'Canes bounce back

AL STRACHAN -- Toronto Sun

, Last Updated: 8:49 AM ET

RALEIGH, N.C. -- Some games simply defy an easy summation.

The Carolina Hurricanes dominated the Buffalo Sabres last night. They beat them to the puck; they beat them on the faceoffs. Their goaltending was better and they had almost twice as many shots.

Yet the winning margin was only 4-3. And had it not been for a couple of fortuitous bounces, the Sabres easily could have won.

They didn't, though, and as a result, the best-of-seven Eastern Conference final is now even at 1-1.

But what if Carolina defenceman Glen Wesley hadn't dived across the crease and knocked away a puck that was sliding into the net?

What if Buffalo goaltender Ryan Miller, who has dropped to his knees and caught a long shot thousands of times, hadn't had one from Justin Williams fall out of his glove and dribble over the goal line?

The Sabres weren't interested in going over available excuses.
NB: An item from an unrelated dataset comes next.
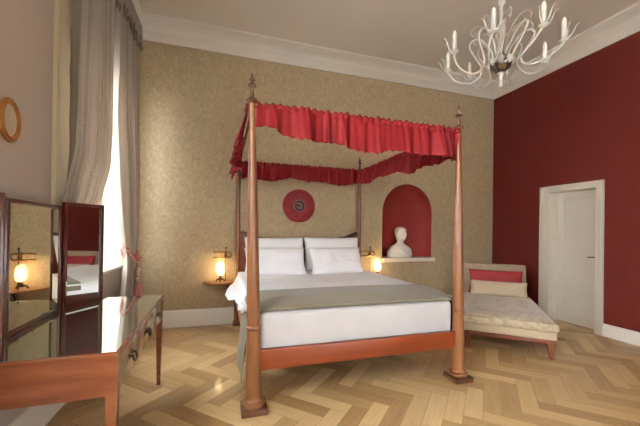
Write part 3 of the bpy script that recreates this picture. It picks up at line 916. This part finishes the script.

Forward Chris Drury said that, as far as he was concerned, his team was badly outplayed.

"You usually don't deserve a win when you get beat like that," he said.

And as for any suggestion that the play was fairly even at times, Drury said, "It felt pretty lopsided."

Sabres forward Daniel Briere also praised the Hurricanes.

"These guys showed why they're here as well," he said. "They're not going to quit. They'll keep fighting and they had a little more fight than us.

"The first two periods, I thought they played better. They were on the puck a little quicker and they were turning their backs to the play. In the third period, we finally showed up and started to play the way we can."

Once again, there was a strong Buffalo presence in the RBC Center.

Tickets are easy to acquire here, no matter how much NHL commissioner Gary Bettman tries to sugar-coat the state of the league's popularity.

An hour before the game, the ticket windows were offering blocks of two, three or four seats. As a result, the Sabres got some vocal support when they came out with a strong start. It didn't help them a lot.

The Hurricanes built a 3-1 lead after two periods on power-play goals by Frantisek Kaberle and Ray Whitney, supplemented by a four-on-four goal by Whitney.

Derek Roy originally got credit for the lone Buffalo goal to that point, but it later was changed to Tomas Vanek. Either way, the last player to touch the puck was Carolina defenceman Mike Commodore, who was hit by it after Cam Ward made a fine save.

When the Hurricanes pushed the score to 4-1 on the goal by Williams just before the seven-minute mark of the third, the outcome seemed assured. It was, but only just.

A pair of minor penalties to Carolina four seconds apart set the stage for Drury's goal to make it 4-2, and another power play late in the game gave the Sabres another two-man advantage, though this time, they had to pull Miller to get it.

Roy scored with 2.6 seconds left, but the only effect that had was to push the game to an over for the over-under gamblers out there.

So in retrospect, the goal-line save by Wesley had a major impact.

"It's not something that you want to have happen very often," he said. "As a defenceman, it's a reaction thing. If I had been standing in front of the net, there's no way I would have been able to reach it, but I fortunately was just able to reach back and get it.

"And fortunately, they didn't have a tap-in on the other side."

Still, despite the what-ifs on the Buffalo side of the ledger, anything but a Carolina win would have been an injustice. They were, by far, the better team last night.

"Up to the last couple of minutes, I thought we had the game pretty much in hand," Hurricanes forward Rod Brind'Amour said. "We played a good 60-minute game. There were not a lot of lulls.

"We got a couple of penalties and it sucked a little momentum out of us."

But when the sides were at even strength, there was no doubt which team was better. And the better team won.